In times like this I remember Professor Marco Cesa, a hardcore realist with a pessimistic view of human nature. Self-interest, is that what it all comes down to? I know there are exceptions, I know there is a way out, it speaks to me, there is always a Benigni in every holocaust, I just can't find him here, yet. I am looking I am searching for someone new, someone to speak of what I see around me. There is good and bad, in this new world we find ourselves in, though proponents in both camps simplify and miss the point. Marxism and the traditional left here make me yawn with their rhetoric. The neo-liberal crowd makes valid points about the beauty of competition and markets though they underestimate the spiritual needs of man. We are more than our material needs.

Many great musicians say they took to playing because they weren't hearing what they wanted to hear so they had to create it. I feel that way about life in Delhi. I am searching for that soul, that person to make sense of the chaos, and all my life I have searched for the one, and it's daunting, terrifying to realize that I may be what I am looking for.
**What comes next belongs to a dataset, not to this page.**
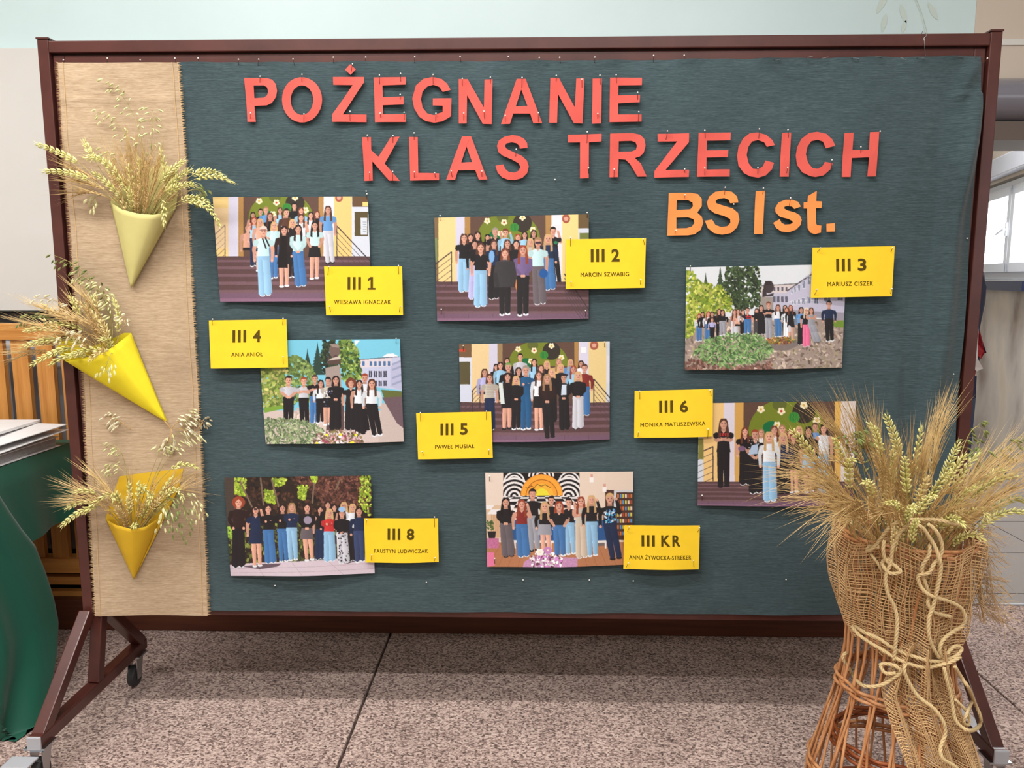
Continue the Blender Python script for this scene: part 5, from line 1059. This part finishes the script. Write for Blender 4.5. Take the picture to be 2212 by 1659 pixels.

The answer lies within me. I am the one.

1 comment:

P. Shivvy said...

go to my father's village outside of rohtak. It's called Sing Pura. They will treat you like family and the food is incredible, organic and pure. My cousins there and my entire family for that matter, have not changed one bit post 1991 economic reform. They are amazing people. They are still truly Indian. If you go by train, it will take you 1-2hrs from delhi. Ask kavitha or myself and we can arrange for someone to pick you up. They would be very very happy for you to stay there. let me know.